* [Task prompt]:
Using the material below, print a verbatim copy of every line from the one containing "Recreate this scene" through the one containing "def W(p): return", inclusive, and omit the pictures.

* [Dataset rows]:
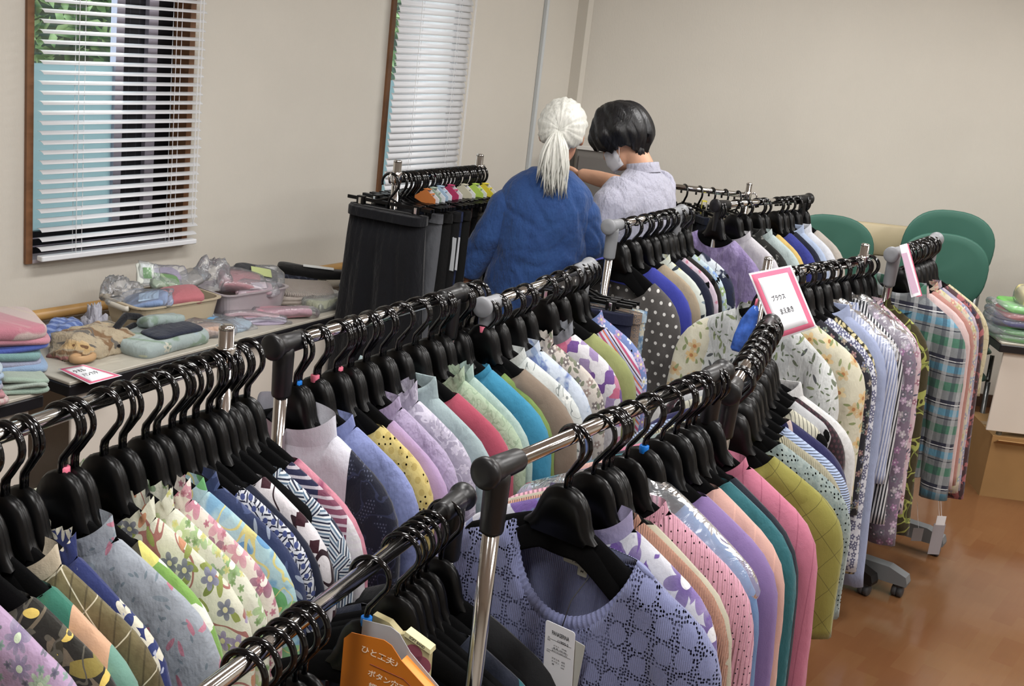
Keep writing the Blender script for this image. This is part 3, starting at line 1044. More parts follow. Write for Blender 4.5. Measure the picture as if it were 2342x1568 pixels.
garment('B', b0 + -0.008, 'blouse', 'olive plaid blouse with cream collar', f_('#5d5234', ('mottle', '#8a7f56', .7, 9), ('stripe', 'd', .075, .035, '#d9d2ba'), ('stripe', 'e', .095, .03, '#cfc7ac'), ('stripe', 'x', .026, .12, '#3d3522', .2, .6)), collar='stand', cmat=f_('#cfc0a6'), h=.035, T=.024, W=0.240, SL=.3)
garment('B', b0 + 0.035, 'blouse', 'navy blouse with big cream flowers', f_('#1d2c6b', ('flower', 11, 12, .46, ['#d8d3bd', '#c9c4ae'], '#22336f'), ('blot', 60, .66, '#aab0cc')), collar='frill', T=.022, W=0.240, SL=.3)
garment('B', b0 + 0.108, 'blouse', 'pale grey sheer blouse with small pink flecks', f_('#a3abb6', ('leaf', 26, .5, .14, ['#b96a82', '#c27a90', '#8c9aa6'], .42), ('leaf', 40, .3, .12, ['#7c8c98'], .3), crease=.55), collar='stand', h=.04, T=.024, W=0.250, SL=.4)
garment('B', b0 + 0.140, 'blouse', 'white blouse with lime green and yellow patches', f_('#e4e8d8', ('cell', 22, ['#7fb04a', '#e8e070', '#e9ede0', '#8fbf5a', '#4f4a38'])), T=.018, W=0.235, SL=.3, n=.125)
garment('B', b0 + 0.200, 'blouse', 'cream blouse with trailing flowers and vines', f_('#dcdcc6', ('vine', 12, .012, '#a86a62'), ('leaf', 26, .5, .2, ['#7c8c3e', '#94a04c', '#c98a62'], .6), ('flower', 15, 5, .34, ['#6d6f8e', '#5f6478', '#8d7aa6'], '#d9d2a2', .55)), collar='frill', T=.024, W=0.240, SL=.4)
garment('B', b0 + 0.250, 'blouse', 'cream blouse with green daisy print', f_('#dfe0cc', ('flower', 17, 6, .5, ['#7fa85c', '#9dbf7a', '#5c8446', '#b4cc86'], '#eef0e0'), ('flower', 40, 5, .35, ['#6f9648', '#c9c86a'], None, .6)), collar='frill', T=.024, W=0.240, SL=.4)
garment('B', b0 + 0.300, 'blouse', 'cream blouse with pink and mauve flower print', f_('#e3d8cc', ('flower', 15, 6, .52, ['#c06c86', '#8e4266', '#d28a9c', '#a2567a'], '#f0e6dc'), ('flower', 44, 5, .35, ['#b25a72'], None, .5)), collar='frill', T=.023, W=0.240, SL=.4)
garment('B', b0 + 0.335, 'blouse', 'aqua blouse with green and blue watercolour print', f_('#a9cfd6', ('blot', 12, .53, '#6fa6c8', .06), ('leaf', 12, .42, .3, ['#62b06a', '#86c48a', '#5a98c8']), ('vine', 16, .02, '#d8d080')), collar='stand', T=.02, W=0.237, SL=.35)
garment('B', b0 + 0.370, 'blouse', 'dark blue blouse with small pale leaf sprigs', f_('#26345e', ('leaf', 30, .5, .14, ['#8e9ab0', '#40507e'], .6)), collar='stand', T=.016, W=0.230, SL=.3)
garment('B', b0 + 0.405, 'blouse', 'white blouse with tiny navy leaf pattern', f_('#cfd2da', ('hatch', 60, .008, ['#1a1f3a', '#d4d8e2', '#d4d8e2']), ('dots', .016, .3, '#3a4a86')), T=.022, W=0.230, SL=.35, n=.125)
garment('B', b0 + 0.435, 'cardigan', 'plain dark navy cardigan in the left rack', f_('#0e1730', crease=.15, weave=.1), cat='cardigan', T=.022, W=0.240, SL=.45, n=.125)
garment('B', b0 + 0.480, 'blouse', 'white blouse with maroon squares', f_('#e2dde2', ('vine', 9, .012, '#2c1420'), ('squares', .045, .22, '#3c1422')), T=.024, W=0.237, SL=.4, n=.125)
garment('B', b0 + 0.525, 'blouse', 'blue and white hatched brushstroke blouse', f_('#8e9cb4', ('hatch', 32, .012, ['#1c2440', '#c8d2de', '#5a7690', '#e2e6ea'])), T=.022, W=0.235, SL=.4, n=.125)
garment('B', b0 + 0.558, 'blouse', 'navy blouse with white zigzag stitching and stripes', f_('#1a1c40', ('ramp', 'x', [(0.0, '#1c1e44'), (.185, '#7a3a56'), (.25, '#d8d4d8')]), ('stripe', 'z', .014, .35, '#d8d0da', .1, .7)), T=.016, W=0.235, SL=.35, n=.125)
garment('B', b0 + 0.590, 'blouse', 'sheer pink and plum flower blouse', f_('#d07f94', ('blot', 11, .5, '#8e3a62', .08), ('blot', 15, .6, '#e9b9ac', .05)), T=.018, W=0.235, SL=.35, n=.125)
hanger('B', .905, 'black hanger alone past the bare chrome post', None, 0)
spares('B', 'black hanger crowded between the printed blouses by the table', 'spare hangers on the left rack', 18)

# pastel rack
garment('D', 0.06, 'blouse', 'navy lace blouse with white mock neck and yoke', f_('#141a30', ('dots', .007, .25, '#4a5068'), ('blot', 22, .46, '#10152a'), ('vine', 16, .02, '#232a48'), ('ramp2', .15, '#d6d6e2'), crease=.3), cat='blouse', collar='stand', cmat=f_('#d6d6e2', crease=.2), h=.05, n=.11, sf=.04, sb=.0, W=.225, T=.03, SL=.4, mark='blue', jit=-.05)
garment('D', 0.125, 'blouse', 'crumpled plain periwinkle blue blouse', f_('#7f8cc4', crease=.6), collar='stand', cat='blouse', T=.024, SL=.4, W=.22)
garment('D', 0.195, 'cardigan', 'yellow cardigan with openwork yoke', f_('#cdb968', ('dots', .024, .3, '#b9a350'), holes=(70, .16, 9, .15, .42)), T=.026, SL=.4, W=.215, n=.125)
garment('D', 0.245, 'cardigan', 'mauve fine knit cardigan', f_('#b193bd', crease=.2), T=.02, SL=.45, n=.125)
garment('D', 0.305, 'blouse', 'plain crinkled lavender blouse', f_('#ab9cbd', crease=.9), collar='stand', T=.026, SL=.4, W=.222)
garment('D', 0.37, 'blouse', 'lilac lace blouse with frilled collar', f_('#a9a3b8', ('vine', 22, .03, '#cdc8da'), ('flower', 26, 5, .4, ['#bdb6cc'], None, .7), crease=.5), collar='frill', h=.04, T=.026, SL=.4, W=.22)
garment('D', 0.435, 'blouse', 'pale aqua grey shirt with open collar', f_('#9fb3b6', crease=.4), collar='shirt', h=.04, T=.022, SL=.4)
garment('D', 0.505, 'cardigan', 'plain raspberry red cardigan', f_('#a83350', crease=.15), T=.028, SL=.4, n=.125)
garment('D', 0.575, 'blouse', 'mint green lace blouse', f_('#a3b89c', ('vine', 40, .04, '#8fa78a'), crease=.4), collar='frill', h=.03, T=.026, SL=.4)
garment('D', 0.625, 'blouse', 'pale mint textured blouse', f_('#a7bfb8', ('mottle', '#8ca8a0', .6, 60), crease=.3), collar='frill', T=.022, SL=.4)
garment('D', 0.705, 'shirt', 'plain bright turquoise blue shirt', f_('#0d86ad', crease=.3), T=.028, SL=.45, collar='stand', h=.015)
garment('D', 0.745, 'cardigan', 'olive green cardigan beside the turquoise shirt', f_('#6f8c40'), T=.018, SL=.4, n=.125)
garment('D', .79, 'cardigan', 'moss green cardigan at the far rack end', f_('#4f6f44'), T=.019, SL=.4, W=.215, n=.125)
spares('D', 'black hanger crowded among the plain pastel tops', 'spare hangers on the pastel rack', 30)

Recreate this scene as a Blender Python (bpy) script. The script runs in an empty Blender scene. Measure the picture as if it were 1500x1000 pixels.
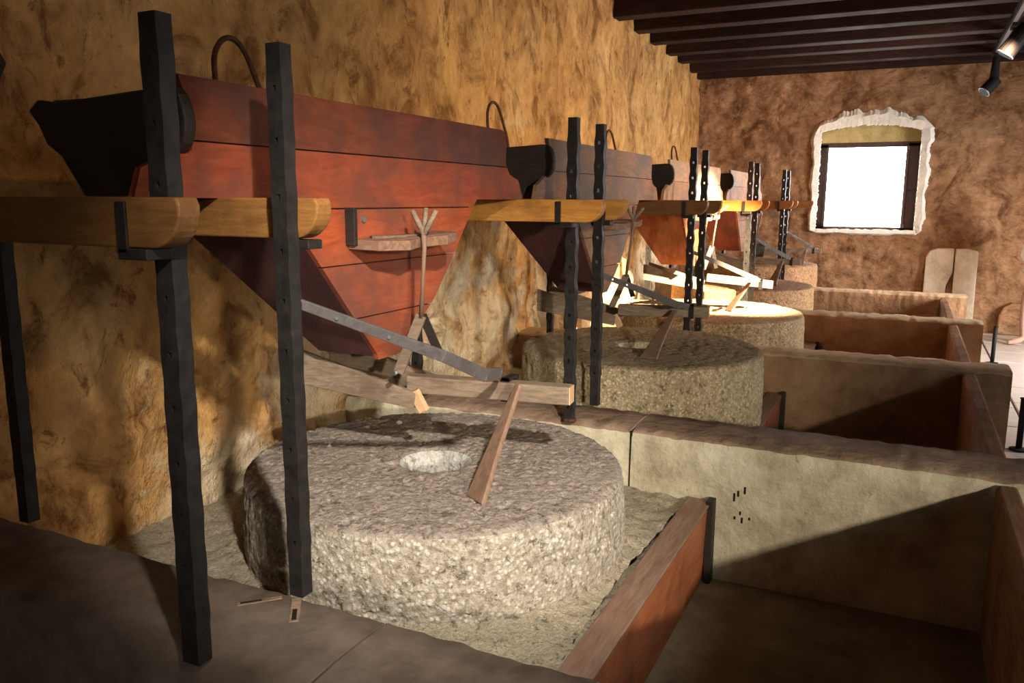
import bpy, bmesh, math, random
import numpy as np
from mathutils import Vector, Matrix
random.seed(7)
K = 1.15            # layout unit -> metres
Z0 = 1.40           # eye height above floor, layout units
C = bpy.context.scene.collection
def W(p): return Vector((K*p[0], K*p[1], K*(p[2]+Z0)))

# ------------------------------------------------------------------ camera
cam_d = bpy.data.cameras.new('camera'); cam = bpy.data.objects.new('camera', cam_d); C.objects.link(cam)
bpy.context.scene.camera = cam
r = Vector((0.89977839, 0.4363211, 0.00476847)); u = Vector((-0.07937313, 0.15291733, 0.98504629)); f = Vector((-0.4290673, 0.88670186, -0.17222388))
cam.matrix_world = Matrix(((r.x, u.x, -f.x, 0), (r.y, u.y, -f.y, 0), (r.z, u.z, -f.z, K*Z0), (0, 0, 0, 1)))
cam_d.sensor_width = 36; cam_d.lens = 1189.2/1500*36; cam_d.clip_start = .02

# ------------------------------------------------------------------ world, light, exposure
sc = bpy.context.scene
sc.view_settings.view_transform = 'Standard'; sc.view_settings.look = 'None'
sc.view_settings.gamma = 1; sc.view_settings.use_curve_mapping = False
sc.view_settings.exposure = 0.0
wd = bpy.data.worlds.new('sky'); sc.world = wd; wd.use_nodes = True
bg = wd.node_tree.nodes['Background']; bg.inputs[0].default_value = (.93, .97, 1, 1); bg.inputs[1].default_value = 5.0

def spot(name, loc, to, power, col, angle, blend, rad):
    d = bpy.data.lights.new(name, 'SPOT'); d.energy = power; d.color = col
    d.spot_size = math.radians(angle); d.spot_blend = blend; d.shadow_soft_size = rad
    o = bpy.data.objects.new(name, d); C.objects.link(o); o.location = W(loc)
    o.rotation_euler = (W(to)-W(loc)).to_track_quat('-Z', 'Y').to_euler(); return o
def area(name, loc, to, sx, sy, power, col, spread=180):
    d = bpy.data.lights.new(name, 'AREA'); d.shape = 'RECTANGLE'; d.size = sx; d.size_y = sy; d.energy = power; d.color = col
    d.spread = math.radians(spread)
    o = bpy.data.objects.new(name, d); C.objects.link(o); o.location = W(loc)
    o.rotation_euler = (W(to)-W(loc)).to_track_quat('-Z', 'Y').to_euler(); return o
# low light coming in from the doorway end, behind and to the right of the photographer
spot('doorway_light', (3.1, -2.3, .58), (-.75, 2.6, -.66), 1500, (1.0, .88, .72), 31, 1.0, .09)
# warm museum spots on the track, with one added fill among them
spot('track_light_near', (.60, 1.4, 1.05), (-2.1, 2.6, -.35), 50, (1.0, .55, .20), 75, .9, .05)
spot('stone_top_fill', (.60, -.1, 1.05), (-1.30, 2.05, -.74), 850, (1.0, .92, .83), 37, .9, .05)  # added without a fixture to brighten the nearest stone's top
spot('track_light_middle', (.60, 4.6, 1.05), (-2.2, 5.0, .5), 260, (1.0, .64, .30), 95, .9, .05)
spot('track_light_stone', (1.2, 4.2, 1.2), (-1.05, 5.75, -.34), 19000, (1.0, .80, .50), 23, .45, .04)
spot('track_light_far', (.62, 7.6, 1.2), (-.7, 9.6, -.4), 170, (1.0, .58, .36), 115, .9, .05)
# daylight at the far window, plus an unseen fill added at the side
area('window_daylight', (-.47, 10.62, .2), (-.47, 9.0, -.2), 1.25, 1.25, 110, (.95, .98, 1.0))
area('side_fill', (3.38, 7.3, -.1), (0.6, 7.8, -1.4), 1.3, 1.7, 230, (1.0, .93, .88), 120)

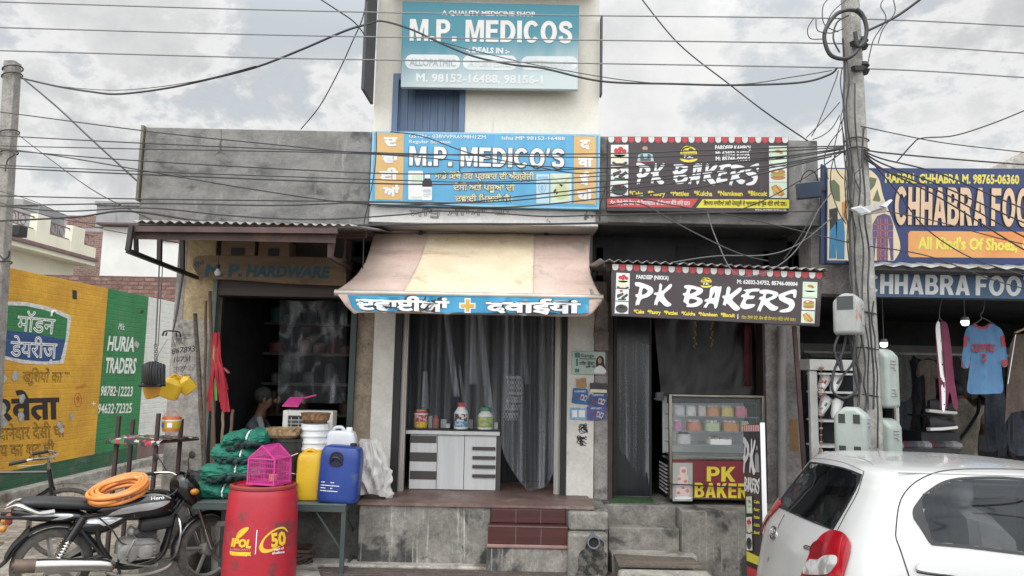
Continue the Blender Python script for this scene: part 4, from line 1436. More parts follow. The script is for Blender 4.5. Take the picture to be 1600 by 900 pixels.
shape_part('hair_print',C_dgrey,pr,[[q(339,165),q(340,148),q(352,140),q(372,140),q(383,150),q(384,165),q(376,154),q(347,154)],[q(338,176),q(348,184),q(361,180),q(374,184),q(384,176),q(382,195),q(370,207),q(352,207),q(341,195)]],S,.004)
shape_part('red_sash_print',C_red,pr,[[q(298,279),q(437,277),q(436,284),q(300,287)]],S,.0035)
# lower bakery sign
Y4=5.88
S=yplane(Y4)
q=lambda x,y:(940+x/4.4444,400+y/4.4444)
root=thing('bakery_signboard','lower aubergine bakery signboard hung tilted from the tin awning over the doorway','signboard',W(1120,500,Y4))
w=MB()
w.pquad([q(72,52),q(1535,112),q(1515,488),q(72,415)],Y4,.05)
w.build('panel',C_pk,root,bevel=.003)
scallops(root,S,q(74,56),q(1538,117),30,9.6)
brush(root,C_white,q,S,.002)
text_part('contact_lettering',C_white,root,[('PARDEEP (NIKKA)',q(240,157),q(465,166),5.9,.035),('M: 62832-24752, 85746-00004',q(940,190),q(1360,208),5.9,.035)],S)
text_part('product_lettering',C_yellow,root,[(t,q(a,397+.04*(a-222)),q(b,397+.04*(b-222)),5.8,.03)for t,a,b in(('*Cake',222,295),('*Pastry',318,410),('*Patties',432,528),('*Kulcha',553,650),('*Namkeen',672,803),('*Biscuit',826,925))]+[('ਨੋਟ: ਇਥੇ ਫੋਟੋ ਕੇਕ ਵੀ ਿਤਆਰ ਕੀਤੇ ਜਾਂਦੇ ਹਨ।',q(970,436),q(1345,452),4.6,.02)],S)
shape_part('divider',C_white,root,[[q(943,404),q(948,404),q(948,436),q(943,436)]],S,.002)
for z,k in((((102,116),(196,120),(194,228),(99,224)),'berry'),(((98,228),(190,232),(188,314),(95,310)),'rods'),(((95,316),(187,320),(185,402),(90,398)),'dark'),(((1397,178),(1498,182),(1496,292),(1394,288)),'mint'),(((1392,293),(1485,297),(1482,377),(1389,373)),'burger'),(((1387,380),(1481,384),(1478,468),(1384,464)),'fries')):
 cake_photo(root,S,[q(*p)for p in z],k)
logo(root,S,*q(726,180),8.5)
# footwear signs
Y5=6.55
S=yplane(Y5)
q=lambda x,y:(1200+x/3,250+y/3)
root=thing('footwear_signboard','large navy signboard with printed clothes and an orange band','signboard',W(1500,412,Y5))
m_navy=mat('navy_print',(.018,.035,.125),(.014,.028,.10),rough=.45,scale=2,rvar=.1,bump=.5,bscale=1.4)
w=MB()
w.pquad([q(276,36),q(1800,42),q(1800,500),q(272,484)],Y5,.10)
w.build('panel',m_navy,root,bevel=.004)
w=MB()
w.pquad([(1284,256),q(275,32),q(271,488),(1282,412)],Y5+.02,.03)
w.build('frame_edge',flat('navy_tin_frame',(.025,.04,.085)),root)
m_sand=mat('sand_print',(.62,.52,.34),(.56,.46,.30),rough=.5,scale=4)
shape_part('clothes_panel',m_sand,root,[[q(280,42),q(470,45)]+[q(*p)for p in sp2([(485,50),(520,90),(540,170),(575,260),(605,340),(620,400),(612,440),(590,472)],4,False)]+[q(278,470)]],S,.001)
shape_part('trousers_print',flat('print_jeans_blue',(.03,.16,.30)),root,[[q(290,270),q(325,265),q(318,462),q(285,462)],[q(318,280),q(352,272),q(360,340),q(358,465),q(322,465)]],S,.002)
shape_part('trousers_print',C_black,root,[[q(286,232),q(326,222),q(326,285),q(290,330)]],S,.003)
shape_part('shirt_print',flat('print_olive',(.11,.13,.07)),root,[[q(288,100),q(310,92),q(335,120),q(338,195),q(318,192),q(292,150)],[q(458,95),q(480,80),q(510,88),q(500,120),q(475,150),q(458,160)],[q(490,190),q(512,135),q(528,190),q(520,196)]],S,.002)
sh=shape_part('plaid_shirt_print',flat('print_plaid_ground',(.10,.07,.16)),root,[[q(512,262),q(545,250),q(572,262),q(586,300),q(588,470),q(574,470),q(564,350),q(562,472),q(510,472),q(508,350),q(498,470),q(485,468),q(490,300)]],S,.002)
shape_part('plaid_line_print',flat('print_plaid_line',(.34,.13,.14)),sh,[[q(x,275),q(x+5,275),q(x+5,470),q(x,470)]for x in(512,524,546,556)]+[[q(492,y),q(584,y),q(584,y+4),q(492,y+4)]for y in(300,330,362)]+[[q(510,y),q(562,y),q(562,y+4),q(510,y+4)]for y in(392,420,448)],S,.003)
shape_part('shirt_print',flat('print_orange_tee',(.45,.22,.05)),root,[[q(345,200),q(366,190),q(372,240),q(370,285),q(350,285)]],S,.0035)
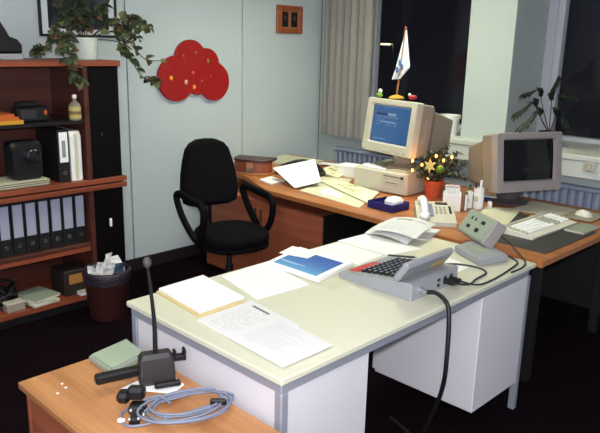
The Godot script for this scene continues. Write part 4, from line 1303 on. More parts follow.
	for k in 3:
		ball(s, F.call([0.28, 0.38, 0.25][k], [0.66, 0.74, 0.80][k], 0.003), Vector3(0.016, 0.022, 0.003), 10)
	done("emblem", s, mat(Color(0.35, 0.45, 0.68), 0.8), fl)
	var f1 := thing("figurine", "tiny green and white figurine left of the flag", "figurine", Vector3(-2.815, 1.331, -3.64))
	s = st()
	ball(s, Vector3(0, 0.016, 0), Vector3(0.022, 0.018, 0.018))
	done("body", s, mat(Color(0.45, 0.60, 0.15), 0.4), f1)
	s = st()
	ball(s, Vector3(0.004, 0.042, 0), Vector3(0.014, 0.014, 0.014))
	done("head", s, M.white, f1)
	var f2 := thing("figurine", "tiny red and white figurine right of the flag", "figurine", Vector3(-2.585, 1.331, -3.685))
	s = st()
	ball(s, Vector3(0, 0.014, 0), Vector3(0.026, 0.016, 0.018))
	ball(s, Vector3(0.02, 0.016, 0), Vector3(0.016, 0.014, 0.014))
	done("body", s, mat(Color(0.62, 0.10, 0.12), 0.4), f2)
	s = st()
	ball(s, Vector3(-0.02, 0.028, 0), Vector3(0.010, 0.012, 0.010))
	done("head", s, M.white, f2)
	# papers on the case in front of the monitor's foot
	var pm := sheet("paper_sheet", "white slip on top of the desktop computer", "paper", [V(-2.86, -3.60), V(-2.74, -3.565), V(-2.62, -3.50), V(-2.82, -3.49)], DESK + 0.1490, 0.008, M.paper, M.paper)
	pm.rotation.z = 0.0
	sheet("paper_folder", "cream folder on the desktop computer's right side", "folder", [V(-2.57, -3.58), V(-2.47, -3.62), V(-2.47, -3.51), V(-2.59, -3.51)], DESK + 0.1490, 0.012, M.paper_cream, M.paper_cream, "", "cover")
	# keyboard on the right
	var kb := thing("keyboard", "cream keyboard on the dark desk mat", "keyboard", Vector3(-1.52, DESK + 0.0045, -3.415), PI / 2 - 0.03)
	s = st()
	plate(s, [Vector2(-0.10, 0), Vector2(0.095, 0), Vector2(0.10, 0.012), Vector2(0.05, 0.02), Vector2(-0.085, 0.034), Vector2(-0.10, 0.03)], 0.50, 0.003, Transform3D(Basis(Vector3.UP, -PI / 2), Vector3.ZERO))
	done("case", s, M.key, kb)
	var k1 := st()
	var k2 := st()
	for r in 6:
		var z := -0.075 + r * 0.0235 + (0.006 if r > 0 else 0.0)
		var y := 0.030 - (z + 0.085) * 0.10 + 0.002
		var c := 0
		var x := -0.235
		while x < 0.228:
			var w := 0.018
			if r == 5 and c == 4:
				w = 0.12
			var gap := 0.012 if (absf(x - 0.055) < 0.012 or absf(x - 0.14) < 0.012) else 0.0
			x += gap
			var grey_key := x > 0.05 and x < 0.14 or r == 0 or c == 0
			cbox(k2 if grey_key else k1, Vector3(w, 0.012, 0.018), Vector3(x + w / 2, y + 0.004, z), 0.003)
			x += w + 0.0035
			c += 1
	done("keys", k1, M.white, kb, true)
	done("function_keys", k2, M.key_grey, kb, true)
	# mouse on its pad
	var mo := thing("computer_mouse", "round cream mouse on the beige mouse pad", "mouse", Vector3(-1.46, DESK + 0.0096, -3.865), 1.2)
	s = st()
	var rings := []
	for k in 7:
		var a := PI / 2 * k / 6.0
		rings.append(rrect(0.066 * cos(a) + 0.002, 0.105 * cos(a) + 0.002, 0.032 * cos(a) + 0.0005, 0.0, Transform3D(Basis(Vector3.RIGHT, PI / 2), Vector3(0, 0.002 + 0.034 * sin(a), 0))))
	loft(s, rings)
	done("shell", s, M.key, mo)
	box("button_gap", Vector3(0.002, 0.004, 0.03), Vector3(0, 0.0315, 0.022), M.beige_dark, mo, 0.0005, Basis(Vector3.RIGHT, 0.35))
	cord("cord", [Vector3(0, 0.012, -0.05), Vector3(-0.02, 0.004, -0.09), Vector3(-0.06, 0.004, -0.14)], 0.0025, M.beige_dark, mo)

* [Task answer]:
Recreate this scene as a Blender Python (bpy) script. The script runs in an empty Blender scene. Measure the picture as if it were 1500x1000 pixels.
import bpy, bmesh, math, random
import numpy as np
from mathutils import Vector, Matrix
random.seed(7)
K = 1.15            # layout unit -> metres
Z0 = 1.40           # eye height above floor, layout units
C = bpy.context.scene.collection
def W(p): return Vector((K*p[0], K*p[1], K*(p[2]+Z0)))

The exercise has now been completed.